TASK OBJECTIVE » Keep pictures out. Copy exactly the lines from the one containing "Write a Blender" to the one containing "PI = math.pi", endpoints included.

─── RAW RECORDS ───

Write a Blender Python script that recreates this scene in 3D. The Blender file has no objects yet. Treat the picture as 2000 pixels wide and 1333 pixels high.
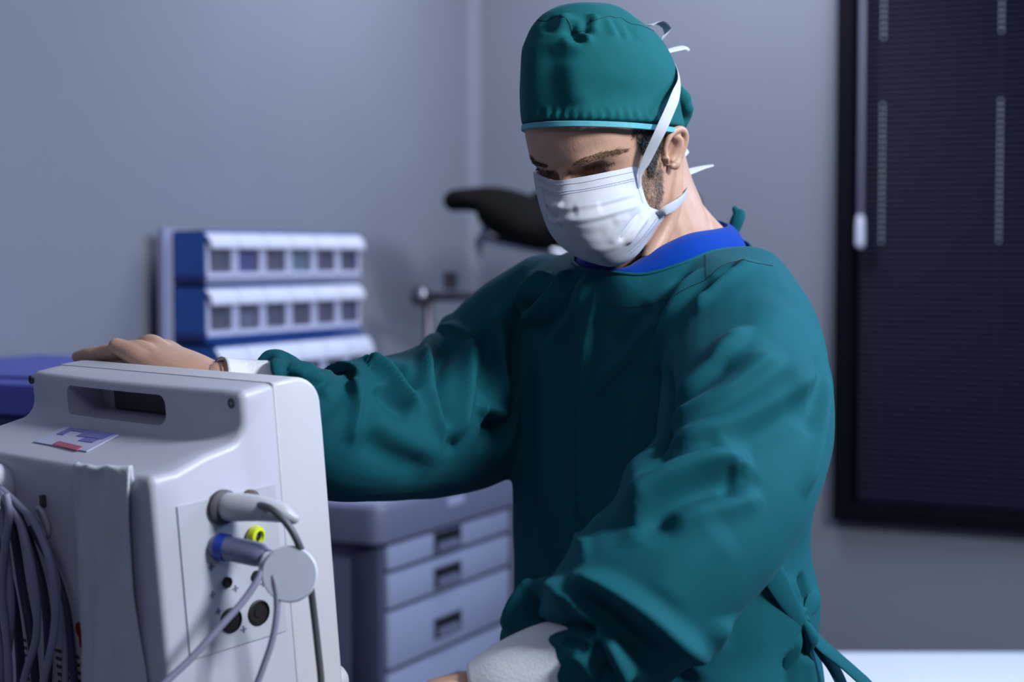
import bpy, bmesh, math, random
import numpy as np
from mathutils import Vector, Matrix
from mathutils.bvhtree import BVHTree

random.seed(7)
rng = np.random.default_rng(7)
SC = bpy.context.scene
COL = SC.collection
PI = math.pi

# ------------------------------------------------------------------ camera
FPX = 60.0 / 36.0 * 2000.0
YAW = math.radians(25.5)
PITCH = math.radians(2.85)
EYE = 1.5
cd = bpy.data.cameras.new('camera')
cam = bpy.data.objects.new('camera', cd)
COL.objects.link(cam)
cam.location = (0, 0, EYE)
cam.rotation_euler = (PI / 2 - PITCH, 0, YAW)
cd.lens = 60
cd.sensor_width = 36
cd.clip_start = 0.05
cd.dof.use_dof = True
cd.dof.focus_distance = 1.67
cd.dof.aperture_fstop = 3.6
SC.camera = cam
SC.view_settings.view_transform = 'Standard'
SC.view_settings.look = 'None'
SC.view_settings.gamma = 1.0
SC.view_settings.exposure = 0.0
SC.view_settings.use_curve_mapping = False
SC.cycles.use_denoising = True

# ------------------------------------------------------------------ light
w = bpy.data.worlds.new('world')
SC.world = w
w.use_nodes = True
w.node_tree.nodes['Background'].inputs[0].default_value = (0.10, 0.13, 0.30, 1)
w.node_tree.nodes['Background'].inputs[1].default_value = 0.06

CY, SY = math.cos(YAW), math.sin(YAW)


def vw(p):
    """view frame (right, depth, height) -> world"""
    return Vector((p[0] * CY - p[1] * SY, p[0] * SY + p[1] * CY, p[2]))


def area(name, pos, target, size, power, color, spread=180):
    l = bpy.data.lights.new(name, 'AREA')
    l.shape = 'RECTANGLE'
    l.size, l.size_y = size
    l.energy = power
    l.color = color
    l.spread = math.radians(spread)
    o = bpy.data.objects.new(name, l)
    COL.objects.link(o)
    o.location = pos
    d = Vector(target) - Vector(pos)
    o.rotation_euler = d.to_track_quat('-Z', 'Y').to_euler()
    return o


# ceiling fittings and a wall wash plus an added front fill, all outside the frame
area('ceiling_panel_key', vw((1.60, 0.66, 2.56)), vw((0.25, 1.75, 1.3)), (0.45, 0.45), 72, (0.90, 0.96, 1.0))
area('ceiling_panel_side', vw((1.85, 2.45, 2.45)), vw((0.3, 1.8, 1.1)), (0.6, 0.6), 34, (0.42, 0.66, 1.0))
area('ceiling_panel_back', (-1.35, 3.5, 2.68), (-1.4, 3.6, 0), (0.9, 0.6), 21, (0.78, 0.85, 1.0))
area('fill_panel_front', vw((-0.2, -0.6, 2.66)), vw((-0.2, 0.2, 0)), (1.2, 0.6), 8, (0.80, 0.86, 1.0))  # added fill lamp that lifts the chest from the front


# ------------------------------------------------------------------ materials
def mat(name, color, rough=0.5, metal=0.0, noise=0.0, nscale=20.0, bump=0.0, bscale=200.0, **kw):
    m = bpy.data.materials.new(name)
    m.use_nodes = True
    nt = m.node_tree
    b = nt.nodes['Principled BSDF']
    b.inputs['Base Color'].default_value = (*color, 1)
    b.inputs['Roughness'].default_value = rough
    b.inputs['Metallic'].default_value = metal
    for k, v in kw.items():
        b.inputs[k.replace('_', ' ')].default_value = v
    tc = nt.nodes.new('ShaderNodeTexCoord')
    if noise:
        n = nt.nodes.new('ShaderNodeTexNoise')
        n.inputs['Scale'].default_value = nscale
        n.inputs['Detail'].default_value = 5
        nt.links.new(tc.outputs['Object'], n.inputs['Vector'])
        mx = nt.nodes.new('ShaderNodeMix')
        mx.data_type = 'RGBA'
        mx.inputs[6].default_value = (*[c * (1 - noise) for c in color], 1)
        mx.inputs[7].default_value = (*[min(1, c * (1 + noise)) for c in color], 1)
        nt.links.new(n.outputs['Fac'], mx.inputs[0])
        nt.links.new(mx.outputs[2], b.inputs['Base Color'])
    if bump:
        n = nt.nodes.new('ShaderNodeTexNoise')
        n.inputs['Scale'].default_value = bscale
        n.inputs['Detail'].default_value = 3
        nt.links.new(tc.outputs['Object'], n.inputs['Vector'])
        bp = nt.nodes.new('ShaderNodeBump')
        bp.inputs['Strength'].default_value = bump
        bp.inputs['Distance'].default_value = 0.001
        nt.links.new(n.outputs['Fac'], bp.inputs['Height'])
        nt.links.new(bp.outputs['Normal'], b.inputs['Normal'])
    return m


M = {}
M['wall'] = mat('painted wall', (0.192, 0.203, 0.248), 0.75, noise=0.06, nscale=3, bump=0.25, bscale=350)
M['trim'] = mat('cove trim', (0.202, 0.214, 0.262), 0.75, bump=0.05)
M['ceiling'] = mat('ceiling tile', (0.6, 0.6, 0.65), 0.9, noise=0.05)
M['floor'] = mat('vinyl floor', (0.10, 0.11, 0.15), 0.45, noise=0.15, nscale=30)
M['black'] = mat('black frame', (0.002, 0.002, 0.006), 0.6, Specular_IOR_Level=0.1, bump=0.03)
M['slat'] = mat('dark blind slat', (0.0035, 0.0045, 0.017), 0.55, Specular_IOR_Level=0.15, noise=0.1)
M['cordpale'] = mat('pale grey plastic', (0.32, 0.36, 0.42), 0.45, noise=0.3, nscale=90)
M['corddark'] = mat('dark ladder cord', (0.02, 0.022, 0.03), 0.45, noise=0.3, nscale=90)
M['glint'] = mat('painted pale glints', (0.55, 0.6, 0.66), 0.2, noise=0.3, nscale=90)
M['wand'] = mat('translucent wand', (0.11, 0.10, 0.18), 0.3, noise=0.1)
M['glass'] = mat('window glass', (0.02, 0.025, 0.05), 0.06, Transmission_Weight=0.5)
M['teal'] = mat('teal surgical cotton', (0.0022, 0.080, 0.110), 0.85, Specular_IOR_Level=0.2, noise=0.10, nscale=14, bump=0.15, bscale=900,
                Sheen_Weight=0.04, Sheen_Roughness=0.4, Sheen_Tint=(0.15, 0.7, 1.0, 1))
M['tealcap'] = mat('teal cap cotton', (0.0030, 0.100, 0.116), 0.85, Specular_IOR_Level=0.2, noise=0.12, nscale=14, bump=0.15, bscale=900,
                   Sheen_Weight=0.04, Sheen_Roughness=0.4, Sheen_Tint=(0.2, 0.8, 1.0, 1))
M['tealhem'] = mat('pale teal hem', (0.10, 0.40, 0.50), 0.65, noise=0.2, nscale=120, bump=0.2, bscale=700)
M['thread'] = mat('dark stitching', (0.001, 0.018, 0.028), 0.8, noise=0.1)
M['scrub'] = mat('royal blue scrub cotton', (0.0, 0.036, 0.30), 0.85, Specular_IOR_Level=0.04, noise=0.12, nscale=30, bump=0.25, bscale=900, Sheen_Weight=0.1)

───
─── RAW RECORDS ───

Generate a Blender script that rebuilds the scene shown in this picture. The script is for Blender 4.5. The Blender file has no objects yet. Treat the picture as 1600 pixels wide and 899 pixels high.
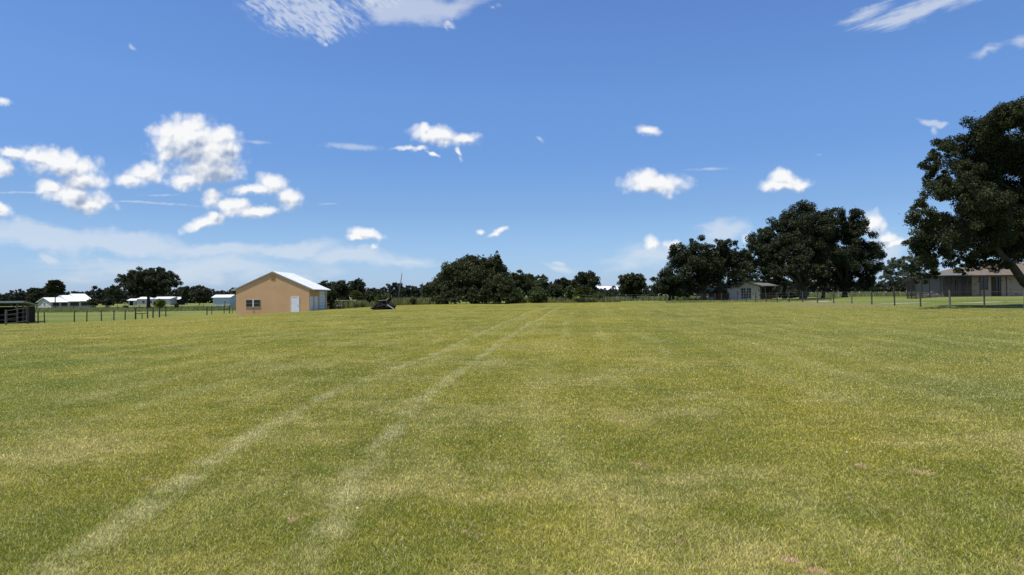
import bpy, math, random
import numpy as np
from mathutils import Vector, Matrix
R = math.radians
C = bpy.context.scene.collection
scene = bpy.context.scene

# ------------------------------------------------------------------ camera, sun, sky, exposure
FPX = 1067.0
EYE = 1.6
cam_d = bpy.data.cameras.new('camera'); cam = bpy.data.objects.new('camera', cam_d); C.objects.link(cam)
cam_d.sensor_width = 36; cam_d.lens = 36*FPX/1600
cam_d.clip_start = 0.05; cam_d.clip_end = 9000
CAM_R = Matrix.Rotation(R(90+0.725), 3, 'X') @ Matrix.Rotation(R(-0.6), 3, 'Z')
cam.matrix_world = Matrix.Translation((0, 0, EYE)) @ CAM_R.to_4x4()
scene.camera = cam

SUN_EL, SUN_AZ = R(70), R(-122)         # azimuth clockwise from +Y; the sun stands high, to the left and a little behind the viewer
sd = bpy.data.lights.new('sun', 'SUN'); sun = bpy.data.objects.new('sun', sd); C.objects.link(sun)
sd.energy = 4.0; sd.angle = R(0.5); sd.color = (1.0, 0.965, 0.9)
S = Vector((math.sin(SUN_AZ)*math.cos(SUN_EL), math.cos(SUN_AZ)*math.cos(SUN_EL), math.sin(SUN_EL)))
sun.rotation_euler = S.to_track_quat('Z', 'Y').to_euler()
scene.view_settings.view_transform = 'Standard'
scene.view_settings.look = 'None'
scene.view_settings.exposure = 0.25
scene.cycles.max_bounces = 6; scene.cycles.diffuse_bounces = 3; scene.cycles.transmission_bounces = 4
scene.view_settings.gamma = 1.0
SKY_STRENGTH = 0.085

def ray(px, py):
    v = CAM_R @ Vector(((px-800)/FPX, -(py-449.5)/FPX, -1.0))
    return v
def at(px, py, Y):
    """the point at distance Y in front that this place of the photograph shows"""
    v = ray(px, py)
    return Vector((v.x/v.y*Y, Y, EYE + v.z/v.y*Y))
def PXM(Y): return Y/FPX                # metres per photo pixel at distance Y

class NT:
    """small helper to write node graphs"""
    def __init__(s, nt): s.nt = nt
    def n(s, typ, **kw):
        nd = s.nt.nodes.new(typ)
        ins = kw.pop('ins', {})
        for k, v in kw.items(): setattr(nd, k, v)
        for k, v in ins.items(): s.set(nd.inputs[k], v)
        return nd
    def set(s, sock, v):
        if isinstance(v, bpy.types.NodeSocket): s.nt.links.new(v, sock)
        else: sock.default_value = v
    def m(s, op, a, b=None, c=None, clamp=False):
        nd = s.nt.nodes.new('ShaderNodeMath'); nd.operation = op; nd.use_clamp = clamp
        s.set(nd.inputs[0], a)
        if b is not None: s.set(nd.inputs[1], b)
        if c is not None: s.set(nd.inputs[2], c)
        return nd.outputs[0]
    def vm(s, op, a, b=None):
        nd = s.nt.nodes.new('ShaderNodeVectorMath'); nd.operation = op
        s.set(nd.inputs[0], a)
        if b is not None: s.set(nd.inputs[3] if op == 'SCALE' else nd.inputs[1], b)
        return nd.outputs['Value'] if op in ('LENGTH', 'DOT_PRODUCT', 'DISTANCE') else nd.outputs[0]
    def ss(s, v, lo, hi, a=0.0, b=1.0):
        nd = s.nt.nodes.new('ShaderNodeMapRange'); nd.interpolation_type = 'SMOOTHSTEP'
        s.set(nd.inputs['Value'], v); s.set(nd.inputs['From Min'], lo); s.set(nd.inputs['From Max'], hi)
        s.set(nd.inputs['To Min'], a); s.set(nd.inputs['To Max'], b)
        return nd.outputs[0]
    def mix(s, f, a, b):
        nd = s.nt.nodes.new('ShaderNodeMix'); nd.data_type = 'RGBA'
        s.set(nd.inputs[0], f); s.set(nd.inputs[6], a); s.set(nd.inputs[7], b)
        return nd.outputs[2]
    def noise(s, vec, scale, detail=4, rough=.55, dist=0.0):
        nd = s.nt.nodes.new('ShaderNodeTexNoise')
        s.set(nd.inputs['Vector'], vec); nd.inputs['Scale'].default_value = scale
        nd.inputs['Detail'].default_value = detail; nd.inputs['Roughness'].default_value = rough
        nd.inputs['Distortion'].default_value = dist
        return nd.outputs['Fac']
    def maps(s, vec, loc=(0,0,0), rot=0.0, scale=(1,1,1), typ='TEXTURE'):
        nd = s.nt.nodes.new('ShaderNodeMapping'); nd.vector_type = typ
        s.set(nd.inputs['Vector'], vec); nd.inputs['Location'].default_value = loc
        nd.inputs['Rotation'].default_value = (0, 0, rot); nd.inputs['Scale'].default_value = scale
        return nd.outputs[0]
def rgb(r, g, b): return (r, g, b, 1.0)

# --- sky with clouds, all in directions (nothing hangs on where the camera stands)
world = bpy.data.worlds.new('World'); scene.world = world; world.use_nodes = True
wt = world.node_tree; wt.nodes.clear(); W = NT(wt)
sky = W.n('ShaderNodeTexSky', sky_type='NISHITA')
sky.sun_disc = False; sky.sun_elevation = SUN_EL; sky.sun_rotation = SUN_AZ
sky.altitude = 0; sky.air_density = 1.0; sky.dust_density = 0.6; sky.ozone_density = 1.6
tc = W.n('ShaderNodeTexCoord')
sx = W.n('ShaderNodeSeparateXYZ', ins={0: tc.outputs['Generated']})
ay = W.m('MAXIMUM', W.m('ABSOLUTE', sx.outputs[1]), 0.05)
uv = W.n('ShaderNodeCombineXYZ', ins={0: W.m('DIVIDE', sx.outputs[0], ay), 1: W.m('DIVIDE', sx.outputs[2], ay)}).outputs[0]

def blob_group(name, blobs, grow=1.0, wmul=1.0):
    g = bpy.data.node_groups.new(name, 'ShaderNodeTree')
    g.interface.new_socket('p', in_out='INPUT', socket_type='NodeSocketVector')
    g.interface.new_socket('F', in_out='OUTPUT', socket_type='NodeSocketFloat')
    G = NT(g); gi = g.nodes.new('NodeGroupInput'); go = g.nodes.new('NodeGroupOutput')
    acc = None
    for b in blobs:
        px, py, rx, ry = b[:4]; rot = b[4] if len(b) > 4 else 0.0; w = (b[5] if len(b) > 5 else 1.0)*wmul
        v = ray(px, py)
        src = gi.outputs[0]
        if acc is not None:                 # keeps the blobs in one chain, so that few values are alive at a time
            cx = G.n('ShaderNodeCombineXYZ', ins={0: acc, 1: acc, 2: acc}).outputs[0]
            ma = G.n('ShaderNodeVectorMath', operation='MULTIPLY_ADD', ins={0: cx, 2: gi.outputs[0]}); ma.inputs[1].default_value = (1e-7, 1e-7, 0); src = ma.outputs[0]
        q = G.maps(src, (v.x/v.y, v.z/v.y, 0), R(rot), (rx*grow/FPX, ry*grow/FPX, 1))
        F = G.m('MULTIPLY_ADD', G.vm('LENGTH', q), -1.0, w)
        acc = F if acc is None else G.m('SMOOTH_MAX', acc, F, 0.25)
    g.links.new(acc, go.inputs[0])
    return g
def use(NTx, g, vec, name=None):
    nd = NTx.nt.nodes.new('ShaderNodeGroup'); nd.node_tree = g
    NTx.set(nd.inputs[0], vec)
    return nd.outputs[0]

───

COMPLETE RESPONSE »
Write a Blender Python script that recreates this scene in 3D. The Blender file has no objects yet. Treat the picture as 2000 pixels wide and 1333 pixels high.
import bpy, bmesh, math, random
import numpy as np
from mathutils import Vector, Matrix
from mathutils.bvhtree import BVHTree

random.seed(7)
rng = np.random.default_rng(7)
SC = bpy.context.scene
COL = SC.collection
PI = math.pi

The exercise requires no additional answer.